Google Maps has changed the way we drive. It created a digital turn-by-turn system that is essentially free. It is an invaluable aid, with input from myriad users, in getting us to our destinations as quickly as possible. It’s that social aspect of the app and service that Berlin-based artist Simon Weckert exploited with nothing more than a wagon and 99 smartphones.

Weckert wandered the streets of Berlin with a red wagon and his 99 smartphones all running Google Maps. As he meandered down the street, the Google algorithm saw 99 vehicles moving very slowly down a road and set the traffic condition of the road to red. It’s actually a pretty simple hack if you have enough devices lying around.

The stunt is meant to highlight how much power services like Google Maps have over urban areas.

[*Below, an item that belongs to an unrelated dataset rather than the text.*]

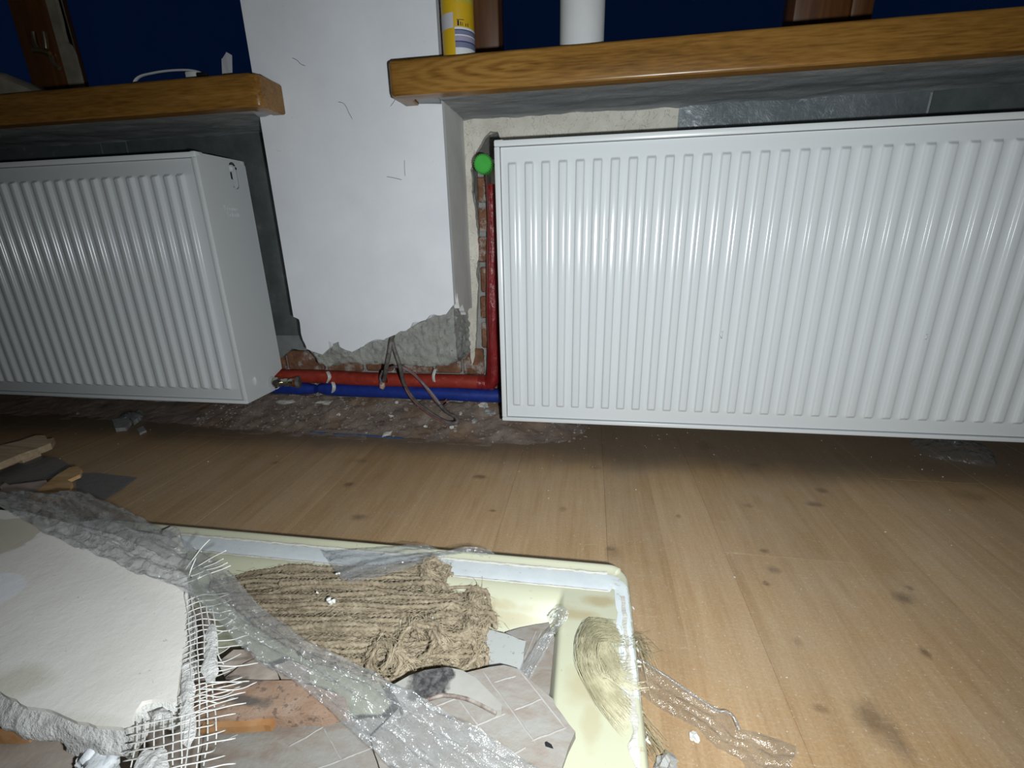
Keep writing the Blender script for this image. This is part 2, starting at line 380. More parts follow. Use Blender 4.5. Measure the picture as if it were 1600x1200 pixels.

In addition to powering your commute, Google’s Maps and Waze services are used by a host of other services such as delivery and ride-hailing apps. If either application tells drivers to go down a certain stretch of road that might ordinarily be a quiet neighborhood, it could change the daily experience of those who live on that road.

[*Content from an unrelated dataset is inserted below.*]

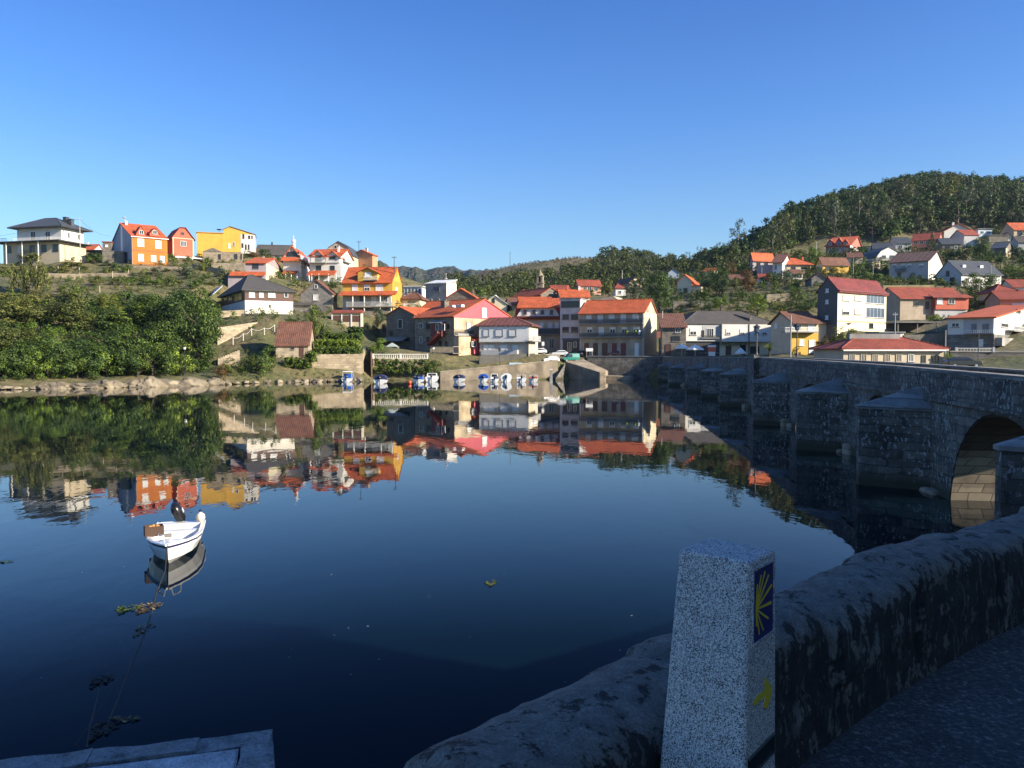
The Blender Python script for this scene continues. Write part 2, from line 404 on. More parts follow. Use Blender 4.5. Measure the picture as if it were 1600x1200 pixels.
        return MB().prism([to(a0, *q) for q in pr], [to(a1, *q) for q in pr]).build(name, rmat, s.root)
# ------------------------------------------------------------------ the houses of the left hill
PW = plaster((.74, .71, .64)); PGREY = plaster((.45, .44, .43)); PYEL = plaster((.62, .37, .06)); PORG = plaster((.54, .165, .02))
PCOR = plaster((.52, .125, .07)); PPINK = plaster((.55, .11, .13)); PBEI = plaster((.52, .43, .30)); PMAU = plaster((.36, .31, .32))
PBLU = plaster((.36, .42, .50)); PGOLD = plaster((.55, .29, .04)); PSAND = plaster((.60, .50, .34)); PCONC = plaster((.40, .38, .34), .9, .3)
# white house under a dark hip roof, far left
h = House('house', 'white two-storey house with a dark grey hip roof and two chimneys', 'house', 27, 96, 378, 356.5, 250, -14, PW, 'hip', 341, SLT, xs=131, o=1.9, hip=(6, 6), thick=.25, ctrl=False)
for x0, x1 in ((48, 56), (71, 79)): h.win(x0, 362, x1, 376, 'g')
h.win(105, 363, 109, 372, 'g', 's'); h.win(121, 366, 125, 374, 'g', 's')
h.balcony(20, 370, 98, 377.5, mat=WHITEP, depth=2.0)
for x, y in ((103, 340), (111, 343)): h.chimney(x, y, 356, 6, SLT)
b0 = h
l_ = MB().box(-4.2, h.w+.4, -1.2, h.d+.4, -9.0, -.25).build('wall', PSAND, h.root)
MB().box(-7.0, h.w+2.4, -3.6, h.d+2.0, -.24, .0).build('terrace_roof', SLT, h.root)
for k in range(5):
    x = -3+k*4.4; MB().box(x, x+1.9, -1.3, -1.1, -3.4, -1.1).build('window', GLASS if k != 1 else WHITE, h.root)
for x in (-6.4, -1, 5, 11): MB().tube((x, -3.2, -7), (x, -3.2, -.24), .16).build('column', PW, h.root)
m = MB(); m.box(-7, -.5, -3.55, -3.45, .85, .95); [m.box(-7+i*.5, -6.93+i*.5, -3.54, -3.48, 0, .9) for i in range(14)]; m.build('terrace_railing', DARKMET, h.root)
for x, y in ((0, 0), (1, 0), (0, 1), (1, 1)):
    q = h.W(-4+x*(h.w+5), -2+y*(h.d+3), -6.5); CTRL.append(tuple(q))
# small stone tower hut between the white and the orange house
h = House('stone_hut', 'small roofless stone hut with a little red-capped tower beside the orange house', 'hut', 160, 194, 411, 393, 252, 10, STONED, 'flat', None, GREYC, o=.15, depth=6, thick=.15)
h.win(176, 397, 181, 404, 'd')
t = MB().box(.1, 2.7, .1, 2.6, h.h+.1, h.h+2.8).build('tower', STONED, h.root); MB().box(-.1, 2.9, -.1, 2.8, h.h+2.81, h.h+3.1).build('cap', RDT, t)
MB().box(.9, 1.7, .0, .09, h.h+1.3, h.h+2.1).build('window', WHITE, t)
h = House('shed', 'low shed with dark flat roof behind the stone hut', 'shed', 131, 161, 402, 392, 262, 0, STONED, 'flat', None, DARK, depth=8, thick=.3, o=.4, ctrl=False)
h = House('house', 'low house with a small orange roof behind the white hip-roofed house', 'house', 130, 145, 400, 391, 275, 0, PW, 'gx', 383, ORT, depth=8, ctrl=False)
h.chimney(137, 379, 386, 2.4, PW)
# orange house
h = House('house', 'bright orange house with red tiled roof and two triangular dormers', 'house', 207, 262, 414, 371.5, 252, 38, PORG, 'gx', 352, ORT, xs=174.5, o=.4, og=.35, fascia=WHITEP)
for x0, y0, x1, y1 in ((215, 373, 225, 385), (242.5, 376, 252, 388), (216, 397, 224.5, 408), (236, 399, 244, 409), (250, 400, 257, 410)):
    h.win(x0, y0, x1, y1, 's', fr=WHITEP)
MB().box(-.02, h.w+.02, -.07, 0, h.h*.49, h.h*.49+.25).build('string_course', PCOR, h.root)
MB().box(-.07, 0, -.02, h.d+.02, -3, h.h).build('wall', PBLU, h.root)
MB().prism([(-.07, 0, h.h), (-.07, h.d/2, h.zr), (-.07, h.d, h.h)], [(0, 0, h.h), (0, h.d/2, h.zr), (0, h.d, h.h)]).build('gable', PBLU, h.root)
MB().box(-.11, -.075, h.d*.42, h.d*.5, -2, h.zr-.6).build('downpipe', WHITEP, h.root)
for a, b, c in ((213, 228, 221), (234, 250, 242)):
    h.dormer(a, b, 367, 366, 353.5 if a < 220 else 356.5, PCOR, ORTY, (c-3.5, 360, c+3.5, 366), depth=4.2, inset=.7, o=.2)
h.chimney(197, 346, 357, 3.4, WHITE, .45)
m = MB(); m.tube((1.2, h.d*.5, h.zr), (1.2, h.d*.5, h.zr+2.4), .04); m.lathe([(.02, 0), (.5, .1), (.62, .22)], (1.0, h.d*.5-.2, h.zr+1.8), 12); m.build('satellite_dish', WHITEP, h.root)
m = MB(); m.box(2, h.w+9, -1.6, -1.54, -.1, .0); m.box(2, h.w+9, -1.6, -1.54, .9, 1.0); [m.box(2+i*.6, 2.06+i*.6, -1.6, -1.55, -.6, .95) for i in range(int((h.w+7)/.6))]; m.build('yard_railing', DARKMET, h.root)
# coral house
h = House('house', 'coral red house with clipped gable beside the orange house', 'house', 270, 303, 402, 372, 266, 36, PCOR, 'gy', 355, RDTY, xs=258, prof=[(0,0),(.36,.93),(.62,.93),(1,0)], o=.5, og=.4)
h.win(282, 376.5, 291, 385, 'g', nx=4); h.win(282.5, 363, 288, 367, 'd')
m = MB(); h.fbox(m, 'f', 0, .35, -2, h.h, 0, .05); h.fbox(m, 'f', h.w-.35, h.w, -2, h.h, 0, .05); h.fbox(m, 'f', .35, h.w-.35, h.h-.25, h.h, 0, .04); m.build('wall_trim', PSAND, h.root)
h.awning(270, 399.5, 316, 402.5, WHITEP, 3.0)
for x in (1, 5.5, 10): MB().tube((x, -2.7, -3), (x, -2.7, 0.1), .12).build('porch_post', WHITEP, h.root)
# yellow house
h = House('house', 'yellow house with a flat mustard side block and tiled white gable end', 'house', 349, 399, 396, 366, 285, 16, PYEL, 'gy', 355, BRTY, depth=9, o=.2, og=.25, ctrl=True, prof=[(0,.55),(.22,1),(1,0)])
MB().box(-8.6, -.01, -1.0, 8, -3, h.h-.1).build('side_block', PYEL, h.root)
MB().box(-8.9, .2, -1.3, 8.3, h.h-.09, h.h+.15).build('parapet_cap', PGOLD, h.root)
a0, a1, z0, z1 = h.px('f', 376, 366, 399, 393)
h.fbox(MB(), 'f', a0, h.w+.03, 0, h.h, 0, .06).build('wall_render', PW, h.root)
for x0, y0, x1, y1 in ((377.5, 380, 380.5, 387), (383, 382, 385.5, 390), (387.5, 382, 390, 390), (379, 365.5, 382, 373), (388, 368, 391, 373), (393, 368, 395, 373)): h.win(x0, y0, x1, y1, 'b', nx=1, p=.06)
h.win(364, 378, 367, 385, 'g', nx=1); h.win(357, 380, 360, 388, 's', nx=1)
m = MB(); m.lathe([(.02, 0), (.7, .15), (.9, .4)], (-1.2, -1.2, h.h+.9), 12); m.tube((-1.2, -1.2, h.h), (-1.2, -1.2, h.h+1), .06); m.build('satellite_dish', DARKMET, h.root)
h = House('stone_ruin', 'ruined stone outbuilding under the yellow house', 'ruin', 317, 378, 412, 394, 268, 14, STONE, 'flat', None, STONED, depth=5, o=.02, thick=.12)
for a, b in ((366, 371), (376, 378), (341, 345)): h.win(a, 397, b, 405, 'd', nx=1)
MB().prism([(0, -.1, h.h+.13), (3.2, -.1, h.h+1.4), (6, -.1, h.h+.13)], [(0, 5, h.h+.13), (3.2, 5, h.h+1.4), (6, 5, h.h+.13)]).build('gable', STONED, h.root)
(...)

A quiet road where parents felt safe letting their kids ride their bikes is suddenly a commuter-filled side road because an app told drivers this is where they should drive to get home five minutes sooner.

Weckert’s hack, while fun and meant to spark a conversation, isn’t new. Back in 2014, Los Angeles neighborhoods tried to trick Waze into believing the roads in front of their homes were clogged to keep their neighborhood from becoming a shortcut for those heading to and from work.

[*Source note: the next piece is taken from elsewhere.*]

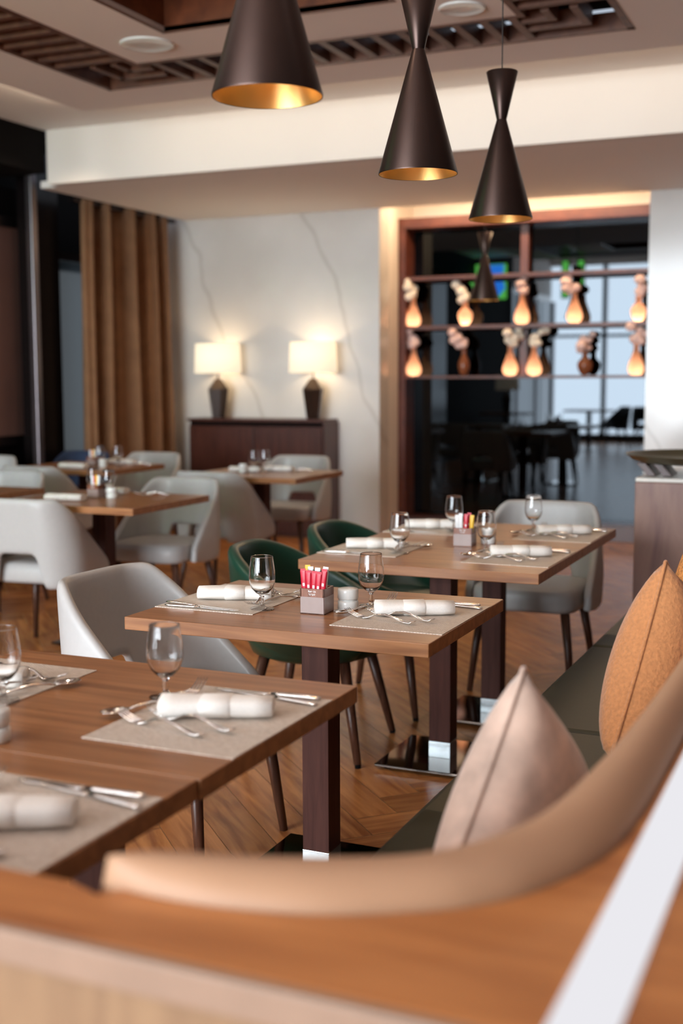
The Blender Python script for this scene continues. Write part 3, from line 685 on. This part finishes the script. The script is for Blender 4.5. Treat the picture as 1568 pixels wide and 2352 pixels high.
def proto_knife():
    t = empty('knife', (0, 0, Z0))
    b2 = MB(); b2.ribbon([(.010, 0, .004, .0045, .0028), (.03, 0, .0045, .0062, .0035), (.09, 0, .0045, .0075, .0038), (.108, 0, .004, .0078, .0036), (.113, 0, .004, .005, .002)]); b2.build('handle', M['steel'], t, True)
    b2 = MB(); b2.ribbon([(-.113, .002, .0035, .001, .0005), (-.108, .001, .0035, .0045, .0008), (-.09, 0, .0035, .0085, .0009), (-.03, 0, .0035, .009, .0010), (0, 0, .0038, .0065, .0014), (.012, 0, .004, .005, .002)]); b2.build('blade', M['steel'], t, True)
    return t
def proto_fork():
    t = empty('fork', (0, 0, Z0))
    b2 = MB(); b2.ribbon([(-.052, 0, .0035, .0118, .0014), (-.042, 0, .003, .0105, .0018), (-.031, 0, .005, .0055, .0024), (-.01, 0, .014, .0040, .0026), (.02, 0, .0175, .0040, .0027), (.05, 0, .012, .0052, .0025), (.078, 0, .0050, .0080, .0023), (.096, 0, .0048, .0085, .0021), (.110, 0, .0105, .0055, .0016)]); b2.build('handle', M['steel'], t, True)
    for k in range(4):
        y = -.0095+.00633*k; b2 = MB(); b2.ribbon([(-.050, y, .0035, .0023, .0013), (-.070, y, .0065, .0020, .0013), (-.088, y, .013, .0018, .0012), (-.102, y, .021, .0010, .0007)]); b2.build('tine', M['steel'], t, True)
    return t
def proto_spoon():
    t = empty('spoon', (0, 0, Z0))
    b2 = MB(); b2.ribbon([(-.038, 0, .008, .005, .002), (-.02, 0, .012, .004, .0025), (.01, 0, .015, .004, .0026), (.05, 0, .010, .0052, .0024), (.08, 0, .0045, .008, .0021), (.094, 0, .007, .0055, .0016)]); b2.build('handle', M['steel'], t, True)
    P = []
    for i in range(15):
        f = i/14; x = -.092+.056*f; hw = .0195*(math.sin(PI*min(1, f*.93+.05))**.6); r = []
        for j in range(9):
            v = -1+2*j/8; r.append((x, v*hw, .0095-.0075*(1-v*v)*math.sin(PI*f)+.001))
        P.append(r)
    b2 = MB(); b2.grid(P); b2.build('bowl', M['steel'], t, True, solid=.0012)
    return t
def proto_glass():
    t = empty('water_glass', (0, 0, Z0)); n = 40
    out = [(.0085, .040), (.018, .046), (.0285, .058), (.0345, .073), (.0358, .086), (.0345, .106), (.0312, .130), (.0296, .1435), (.02945, .1447), (.0291, .1452)]
    inn = [(.0288, .1447), (.0288, .1435), (.0304, .130), (.0337, .106), (.0350, .086), (.0337, .0735), (.0275, .0592), (.017, .0492), (.001, .046)]
    b2 = MB(); b2.lathe([(.001, .0395)]+out+inn, n, cap0=True, cap1=True); b2.build('glass_bowl', M['glass'], t, True)
    b2 = MB(); b2.lathe([(.001, .0006), (.031, .0006), (.0325, .002), (.030, .0035), (.014, .0062), (.0065, .011), (.0048, .018), (.0062, .024), (.0048, .030), (.0058, .036), (.0088, .0398), (.001, .0396)], n); b2.build('glass_stem', M['glass'], t, True)
    return t
def proto_shaker():
    t = empty('salt_shaker', (0, 0, Z0)); p_ = [(.026, 0), (.0282, .003), (.0282, .022), (.026, .0255)]
    b2 = MB(); b2.lathe(p_, 36); b2.build('lower_pot', M['cream'], t, True, bevel=0)
    b2 = MB(); b2.lathe([(.0245, .0255), (.0245, .029)], 36); b2.build('groove', M['cream'], t, True)
    b2 = MB(); b2.lathe([(.026, .029), (.0282, .032), (.0282, .053), (.0265, .057), (.001, .0575)], 36); b2.build('upper_pot', M['cream'], t, True)
    return t
def proto_box():
    t = empty('menu_cube', (0, 0, Z0)); h = .034
    b2 = MB()
    for q in ((-h, h, -h, -h+.004), (-h, h, h-.004, h), (-h, -h+.004, -h, h), (h-.004, h, -h, h)): b2.box(*q, 0, .068)
    b2.box(-h, h, -h, h, 0, .004); b2.build('box_body', M['boxwood'], t)
    b2 = MB(); b2.box(-h+.001, h-.001, -h-.0008, -h, .003, .046); b2.box(h, h+.0008, -h+.001, h-.001, .003, .046)
    b2.build('printed_band', M['acrylic'], t)  # grey band paints in the reflection on the cube's lower half
    for i, (s, z, sz) in enumerate((('Rate Us', .0590, .0068), ('\u0642\u064a\u0645\u0646\u0627', .0525, .0062))):
        cu_ = bpy.data.curves.new('lettering', 'FONT'); cu_.body = s[::-1] if i else s; cu_.size = sz; cu_.align_x = 'CENTER'; cu_.extrude = .0002; cu_.offset = .0002
        o = bpy.data.objects.new('lettering', cu_); C.objects.link(o); dg = bpy.context.evaluated_depsgraph_get(); mm = bpy.data.meshes.new_from_object(o.evaluated_get(dg)); bpy.data.objects.remove(o)
        o = bpy.data.objects.new('lettering', mm); C.objects.link(o); mm.materials.clear(); mm.materials.append(M['ink']); o.parent = t; o.location = (0, -h-.0006, z); o.rotation_euler = (PI/2, 0, 0); o['label'] = 'white lettering'
    return t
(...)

More recently, the Los Angeles Department of Transportation tried to come up with a plan to curb the side-street routes Waze and other services recommend for drivers via a pilot program. The city cited a recent example in which the app rerouted drivers away from Interstate 405 during a fire, sending them onto neighborhood streets that were also surrounded by fire and subject to mandatory evacuations.

Apple and Tom-Tom both agreed to be part of the program, Google declined to participate.

Which brings us back to Weckert. He may be an artist with a squeaky wagon and a bunch of old smartphones, but he’s also just given traffic vigilantes the knowledge they need to maybe do what cities can’t and Google won’t do.